Many mutual funds operate in more than one stock size range and many use approaches that are classified as both growth and value. Do you need a value and growth fund in each stock size category? No. One value fund, and it might be the large-cap fund, and one growth fund covering the mid-sized and small stock area provide coverage of size and style. An index fund can be both growth and value, and more extensive indexes will cover value and growth for more stocks and stock size ranges.


Eight Is Enough…
Understanding the style and stock size characteristics of mutual funds will help prevent duplication and unnecessary run-up in the number of mutual funds in your portfolio. Now, back to our count of mutual funds: We left off at six with one fixed-income fund, or seven funds with a fixed-income fund and GILT fund. Add a money market fund and the counter clicks to eight. Be sure you can justify adding mutual funds to your portfolio beyond eight. Make certain you need them, that they truly cover new ground in asset type, geography, or investment style, and that the addition is meaningful.

Taking the time to create an organized, understandable, appropriate and efficient portfolio of mutual funds may be your most important investment.

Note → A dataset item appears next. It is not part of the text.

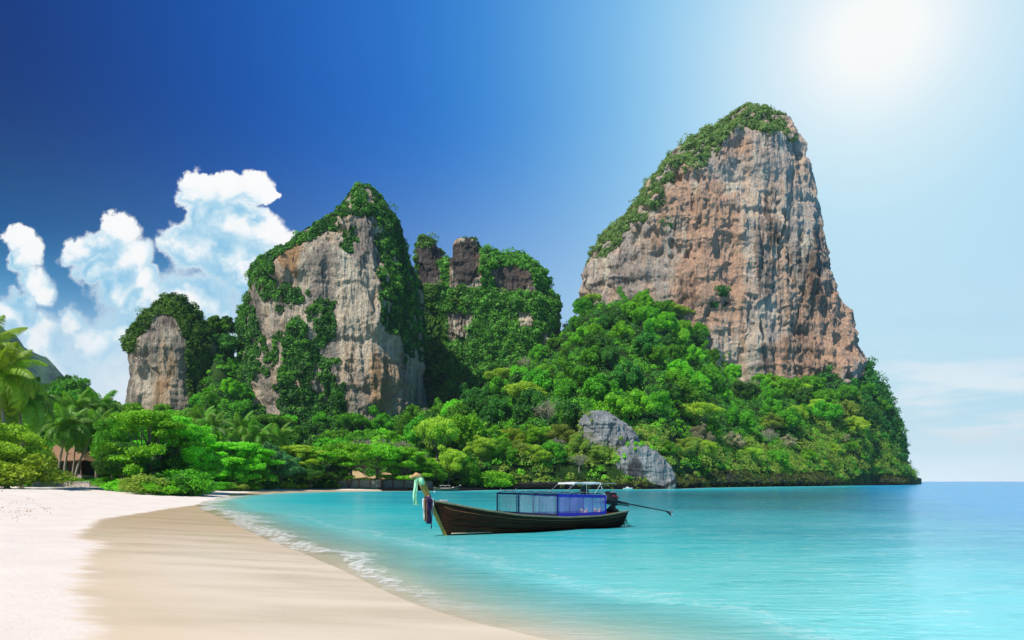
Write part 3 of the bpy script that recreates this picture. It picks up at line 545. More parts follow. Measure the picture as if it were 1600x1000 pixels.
# ------------------------------------------------------------ shape helpers
class MB:
    """collects boxes, tubes, prisms into one mesh"""
    def __init__(s): s.v = []; s.f = []
    def add(s, V, Fs): k = len(s.v); s.v += [tuple(p) for p in V]; s.f += [tuple(i+k for i in f) for f in Fs]; return s
    def box(s, c, d, rot=None, taper=1.0):
        hx, hy, hz = d[0]/2, d[1]/2, d[2]/2; V = []
        for z, t in ((-hz, 1), (hz, taper)):
            for x, y in ((-hx, -hy), (hx, -hy), (hx, hy), (-hx, hy)): V.append(Vector((x*t, y*t, z)))
        if rot is not None: V = [rot @ p for p in V]
        return s.add([p+Vector(c) for p in V], [(3,2,1,0),(4,5,6,7),(0,1,5,4),(1,2,6,5),(2,3,7,6),(3,0,4,7)])
    def tube(s, pts, r, n=7, cap=True, flat=None):
        pts = [Vector(p) for p in pts]; rs = r if hasattr(r, '__len__') else [r]*len(pts); V = []; Fs = []
        up = Vector((0, 0, 1)); prev = None
        for i, p in enumerate(pts):
            t = (pts[min(i+1, len(pts)-1)]-pts[max(i-1, 0)]).normalized()
            a = t.cross(up) if prev is None else prev-(prev.dot(t))*t
            if a.length < 1e-3: a = t.cross(Vector((1, 0, 0)))
            a.normalize(); b = t.cross(a); prev = a
            for k in range(n):
                an = 2*pi*k/n; V.append(p+(a*cos(an)+b*sin(an)*(flat or 1))*rs[i])
        for i in range(len(pts)-1):
            for k in range(n): k2 = (k+1) % n; Fs.append((i*n+k, i*n+k2, (i+1)*n+k2, (i+1)*n+k))
        if cap: Fs.append(tuple(range(n-1, -1, -1))); Fs.append(tuple((len(pts)-1)*n+k for k in range(n)))
        return s.add(V, Fs)
    def sheet(s, rows, thick=None):
        n = len(rows[0]); V = [p for r in rows for p in r]; Fs = [(i*n+j, i*n+j+1, (i+1)*n+j+1, (i+1)*n+j) for i in range(len(rows)-1) for j in range(n-1)]
        return s.add(V, Fs)
    def ball(s, c, r, nu=10, nv=6, jit=0.0, rg=None):
        V = []; Fs = []
        for j in range(nv+1):
            ph = pi*j/nv
            for i in range(nu):
                th = 2*pi*i/nu; q = 1+(rg.uniform(-jit, jit) if rg else 0); V.append((c[0]+r[0]*q*sin(ph)*cos(th), c[1]+r[1]*q*sin(ph)*sin(th), c[2]+r[2]*q*cos(ph)))
        for j in range(nv):
            for i in range(nu): i2 = (i+1) % nu; Fs.append((j*nu+i, (j+1)*nu+i, (j+1)*nu+i2, j*nu+i2))
        return s.add(V, Fs)
    def mesh(s, name, mat, smooth=False, bevel=0):
        me = bpy.data.meshes.new(name); me.from_pydata(s.v, [], s.f)
        if mat: me.materials.append(mat)
        if smooth:
            for p in me.polygons: p.use_smooth = True
        me.update(); return me
    def build(s, name, mat, parent=None, smooth=False, bevel=0, solid=0, **k):
        o = link(name, s.mesh(name, mat, smooth), parent, **k)
        if solid: md = o.modifiers.new('solid', 'SOLIDIFY'); md.thickness = solid
        if bevel: md = o.modifiers.new('bevel', 'BEVEL'); md.width = bevel; md.segments = 2
        return o
def empty(name, loc, rz=0, label=None, cat=None, group=None, sc=1.0, tilt=(0, 0)):
    o = bpy.data.objects.new(name, None); COL.objects.link(o); o.location = loc; o.rotation_euler = (tilt[0], tilt[1], rz); o.scale = (sc, sc, sc) if not hasattr(sc, '__len__') else sc
    return tag(o, label, cat, group)
M_BARK = pmat('grey_bark', (0.16, 0.135, 0.11), 0.9, bump=0.05, noise_scale=3, stretch=(1, 1, 0.3))
M_BARKP = pmat('palm_bark', (0.36, 0.31, 0.25), 0.9, bump=0.03, noise_scale=5, stretch=(1, 1, 3))
M_TWIG = pmat('bare_twigs', (0.34, 0.31, 0.27), 0.9)
M_THATCH = pmat('thatch', (0.30, 0.17, 0.10), 0.95, bump=0.06, noise_scale=7, stretch=(1, 1, 0.25), noise_amt=0.45)
M_THATCH2 = pmat('dry_straw_thatch', (0.48, 0.35, 0.18), 0.95, bump=0.06, noise_scale=7, noise_amt=0.4)

# ------------------------------------------------------------ tree kinds: trunk mesh + crown mesh
def limb(mb, a, b, r0, r1, rg, bend=0.12):
    a, b = Vector(a), Vector(b); L = (b-a).length; m1 = a.lerp(b, 0.4)+Vector(rg.normal(size=3))*L*bend*0.6+Vector((0, 0, -L*0.05)); m2 = a.lerp(b, 0.75)+Vector(rg.normal(size=3))*L*bend*0.5
    mb.tube([a, m1, m2, b], [r0, r0*0.75+r1*0.25, r0*0.35+r1*0.65, r1], 6)
def tree_kind(seed, H, blobs, leaf, dens, trunk_r=0.22, up=0.5, asp=0.5, fork=0.35, twigs=0, flat=1.0, fill=0.5, layered=False):
    rg = np.random.default_rng(seed); T = MB(); fz = H*fork; top = Vector((rg.normal()*0.3, rg.normal()*0.3, fz))
    T.tube([(0, 0, -1.2), (0, 0, 0), top*0.5+Vector((0.15, 0, 0)), top], [trunk_r*1.35, trunk_r*1.2, trunk_r, trunk_r*0.85], 8)
    C = []; N = []; S = []; tn = []
    for (x, y, z, rx, rz) in blobs:
        limb(T, top, (x*0.9, y*0.9, z-rz*0.2), trunk_r*0.5, trunk_r*0.12, rg)
        n = int(dens*rx*rx*(1 if not layered else 0.8)); d = rg.normal(size=(n, 3)); d[:, 2] += up; d /= np.linalg.norm(d, axis=1)[:, None]
        lump = 1+0.42*perlin(d*2.4+np.array([x, y, z])*3.7); rad = (fill+(1-fill)*rg.random(n)**0.5)*lump
        C.append(np.array([x, y, z])+d*rad[:, None]*np.array([rx, rx, rz])); nn = d*np.array([1, 1, 1.2]);
        if layered: nn = np.stack([d[:, 0]*0.6, d[:, 1]*0.6, np.ones(n)], 1)
        N.append(nn); S.append(leaf*(0.55+0.9*rg.random(n))); b = rg.random()
        tn.append(np.clip(b*0.5+rg.random(n)*0.5, 0, 1))
        for k in range(twigs):
            q = rg.normal(size=3); q[2] = abs(q[2])+0.2; q /= np.linalg.norm(q); e = Vector((x+q[0]*rx, y+q[1]*rx, z+q[2]*rz)); s0 = Vector((x*0.9, y*0.9, z-rz*0.2))
            limb(T, s0, e, trunk_r*0.14, 0.02, rg, 0.2)
            for j in range(3):
                mid = s0.lerp(e, 0.45+0.2*j); q2 = rg.normal(size=3)*0.35*rx; T.tube([mid, mid+Vector((q2[0], q2[1], abs(q2[2])+0.2))], [0.035, 0.012], 4)
    Cc = np.vstack(C); V, Q = leaves(Cc, np.vstack(N), np.concatenate(S), 0.75 if not layered else 0.6, rg, asp)
    return T.mesh('trunk', None, True), mesh_np('crown', V, Q, (), False, None, {'tone': np.concatenate(tn)})
def dome_blobs(seed, R, H, n, rmin, rmax, squash=0.8, zc=0.62):
    rg = np.random.default_rng(seed); out = []
    for i in range(n):
        a = 2*pi*(i*0.618)+rg.normal()*0.45; e = math.acos(1-(i+0.5)/n*1.15)+rg.normal()*0.12; r = rg.uniform(rmin*0.75, rmax); q_ = rg.uniform(0.8, 1.12)
        out.append((sin(e)*cos(a)*(R-r*0.6)*q_, sin(e)*sin(a)*(R-r*0.6)*q_, H*zc+cos(e)*(H*(1-zc)-r*squash*0.7)*q_, r, r*squash))
    out.append((0, 0, H*zc, R*0.55, R*0.45)); return out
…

But, What if one doesn't have time...
Off late, funds with hybrid asset allocation have become popular. These funds invest in different assets (debt & equity) on the basis of predefined asset allocation (moderate / low / aggressive). Also, there are funds with dynamic asset allocation on the basis of statistical models (quant models). Investing in these funds would enable you to have the same exposure to asset classes and reduce the number of overall investments. This is best suited for a person who doesn't take active calls between equity & debt.



The response is inspired by John Markese's response to a similar question put up to him in the AAII Journal, and adapted to the Indian context. John is the President of AAII, the American Association for Individual Investors. I also thank Rajnish Girdhar, Anamika Mattey and Manish Rangwani for their inputs.

1 comment:

B Jitu said...

Haven't we seen CYCLICAL performances of good funds?

why not try and track those cycles of different categories by having few more funds ? for instance, we have seen Prima or select midcap or many such funds loosing its form.

with the softwares coming in , the job of a distributor/investor becomes very easy even if the basket has more names.

are we deriving "dont have more funds" from the days stocks were in physical forms and bonus , dividends transfers had to be monitored actively?